Insight Meditation Houston

Near Enemies – 1/2/2017

On the first Monday of the month, we have been practicing, one by one, in turn, the four Divine Abodes or Brahma Viharas, which characterize an awakened heart: love, compassion, sympathetic joy, and equanimity.  Each of these qualities has what is called a “near enemy,” which might seem similar, but which lacks its basic essence.

In Bringing Home the Dharma, Jack Kornfield writes that understanding these near enemies reveals how spirituality can be misunderstood or misused, thus separating us from life—instead of connecting us with life.

The near enemy of metta, the first Brahma Vihara, is attachment, which masquerades as love, but communicates, “I’ll love you because I need you or if you love me back, and only if you will be the way I want you to be.”

Attachment is rigid and stems from fear and clinging. While love honors and appreciates others, attachment grasps, demands, and tries to possess.

Attachment is conditional and exclusive, offering love only to certain people in certain ways.

Loving kindness, or what the Buddha called metta, is a universal, non-discriminating feeling of caring and connectedness. It’s possible to love a person whose behavior we dislike, not condoning unskillful actions, but cultivating forgiveness for the person who committed them. The Buddha taught that hatred never ceases through hatred, but only through love. Metta is an antidote to hatred or ill will.

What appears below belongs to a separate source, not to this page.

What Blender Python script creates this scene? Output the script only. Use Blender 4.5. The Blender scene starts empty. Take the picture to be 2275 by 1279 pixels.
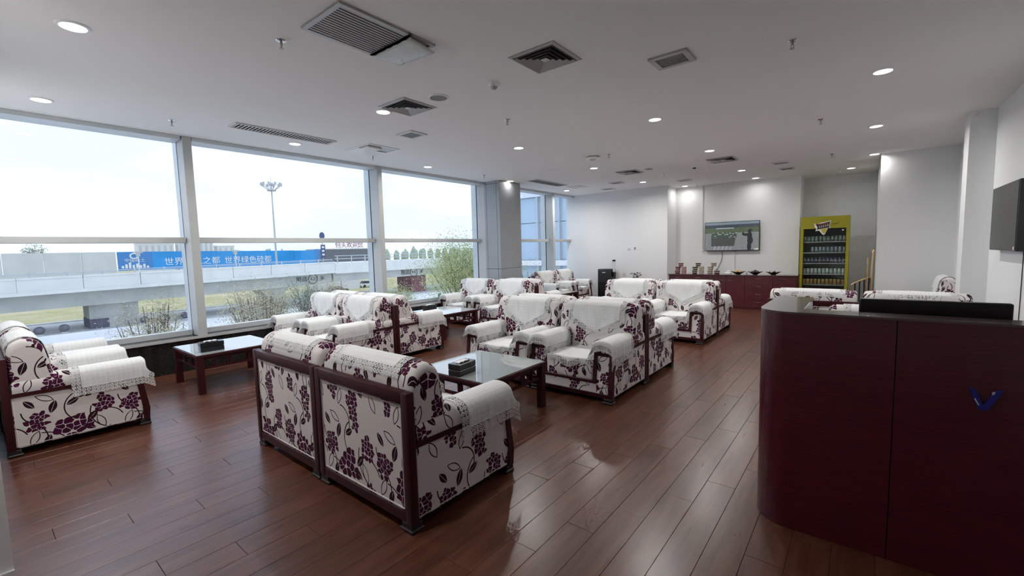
import bpy, bmesh, math, random
from mathutils import Matrix, Vector
random.seed(7)
SC = bpy.context.scene
COL = SC.collection
PI = math.pi

# ---------------------------------------------------------------- camera
cam = bpy.data.cameras.new('camera')
cam_o = bpy.data.objects.new('camera', cam)
COL.objects.link(cam_o)
cam.sensor_width = 36.0
cam.lens = 974.4 / 2275 * 36.0
cam.clip_start = 0.02
cam.clip_end = 2000
yaw, pit, rol = -0.676936915, 0.0865811488, -0.0255354228
fw = Vector((math.sin(yaw) * math.cos(pit), math.cos(yaw) * math.cos(pit), -math.sin(pit)))
r0 = Vector((math.cos(yaw), -math.sin(yaw), 0))
u0 = r0.cross(fw)
r1 = r0 * math.cos(rol) + u0 * math.sin(rol)
u1 = -r0 * math.sin(rol) + u0 * math.cos(rol)
mw = Matrix((r1, u1, -fw)).transposed().to_4x4()
mw.translation = (0, 0, 1.5)
cam_o.matrix_world = mw
SC.camera = cam_o

# ---------------------------------------------------------------- world and exposure
w = bpy.data.worlds.new('overcast_sky')
SC.world = w
w.use_nodes = True
wn = w.node_tree
wn.nodes.clear()
_o = wn.nodes.new('ShaderNodeOutputWorld')
_b = wn.nodes.new('ShaderNodeBackground')
_tc = wn.nodes.new('ShaderNodeTexCoord')
_mp = wn.nodes.new('ShaderNodeMapping')
_mp.inputs['Scale'].default_value = (1.2, 1.2, 5.0)
_nz = wn.nodes.new('ShaderNodeTexNoise')
_nz.inputs['Scale'].default_value = 2.2
_nz.inputs['Detail'].default_value = 2
_cr = wn.nodes.new('ShaderNodeValToRGB')
_cr.color_ramp.elements[0].position = 0.38
_cr.color_ramp.elements[0].color = (0.70, 0.84, 1.12, 1)
_cr.color_ramp.elements[1].position = 0.66
_cr.color_ramp.elements[1].color = (0.84, 0.94, 1.16, 1)
wn.links.new(_tc.outputs['Generated'], _mp.inputs['Vector'])
wn.links.new(_mp.outputs[0], _nz.inputs['Vector'])
wn.links.new(_nz.outputs['Fac'], _cr.inputs['Fac'])
wn.links.new(_cr.outputs['Color'], _b.inputs['Color'])
_b.inputs['Strength'].default_value = 1.24
wn.links.new(_b.outputs[0], _o.inputs[0])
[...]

The near enemy of compassion or karuna, the second Brahma Viahara, is pity, which communicates, “That poor person.  I feel sorry for people like that.” With pity, we feel different or separate from those who are suffering.

True compassion recognizes another person’s suffering as a reflection of one’s own pain. Karuna allows us to feel empathy and a mutual connection with life’s sorrow. Compassion shares suffering and wishes to alleviate it.

Another enemy of compassion is despair. Karuna does not involve immersing ourselves in someone else’s suffering to the point of anguish.  With compassion, a tender heart is ready to respond to one’s own or another’s pain without despair, resentment or aversion. Compassion is an antidote to cruel thoughts.

The third Brahma Vihara, sympathetic joy or mudita, is the ability to feel joy about the happiness of others. The near enemy of shared joy is comparison. When we compare our amount of joy to that of someone else, we often feel jealous. Jealousy separates us from others and stems from the belief that there are limits to joy: “If others have joy, there may not be enough for me.”

Genuine shared joy is gladness about being alive, and an openhearted celebration of all life. With sympathetic joy, we delight in the success and happiness of all beings, wanting their happiness and our own to increase. Mudita is an antidote to comparing mind.

Equanimity or uppekha is the fourth Brahma Vihara. Its near enemy is indifference or callousness.  We may appear serene if we say, “I’m not attached. It doesn’t matter what happens because everything is impermanent.” We can feel a measure of peace and relief by withdrawing from engaging with life’s experiences. But indifference stems from fear.

True equanimity does not entail withdrawal, but rather a balanced engagement with all aspects of life. Upekkha allows us to be open to the whole of life with composure and ease of mind, accepting the beautiful and terrifying nature of all things. With equanimity, we can embrace the loved and the unloved, the agreeable and the disagreeable, the pleasure and the pain. Upekkha is an antidote to clinging and aversion.

As we practice the four Brahma Viaharas, we cultivate love instead of attachment, compassion instead of pity, joy instead of comparison, and equanimity instead of indifference. We learn to open to and accept the truth of each moment, to feel an intimate connection with all things, and to see the wholeness of life.

Tonight let’s practice compassion or karuna:

In compassion practice, we usually repeat two or three phrases.

There is a passive stage, during which we tune in and feel the suffering of other beings, and an active stage, when we send them compassion.

  1. Close your eyes and visualize close to your heart someone who is suffering in this moment. If no image comes, simply sense a caring connection resonating in your heart. Notice when pity, sorrow, sympathy, detachment or irritation arise, and let these mental states pass away without judging yourself.

In a minute, I’ll read some short phrases to repeat silently. Whenever you catch your mind wandering, reconnect with the heartfelt meaning of the phrases, and continue concentrating on the recipient.

I care about your pain.

May you be free of suffering (sadness, fear, loss, illness).

May you find peace.

Now visualize yourself dealing with a painful situation. You may repeat the following phrases silently:

I care about my pain.

May I be free of suffering (sadness, fear, loss, illness).

May I find peace.

You may continue by sending compassion in turn to a benefactor, a dear friend, a neutral person, and a difficult person. We will end by saying aloud the first names of people associated with our sangha who are experiencing especially challenging circumstances.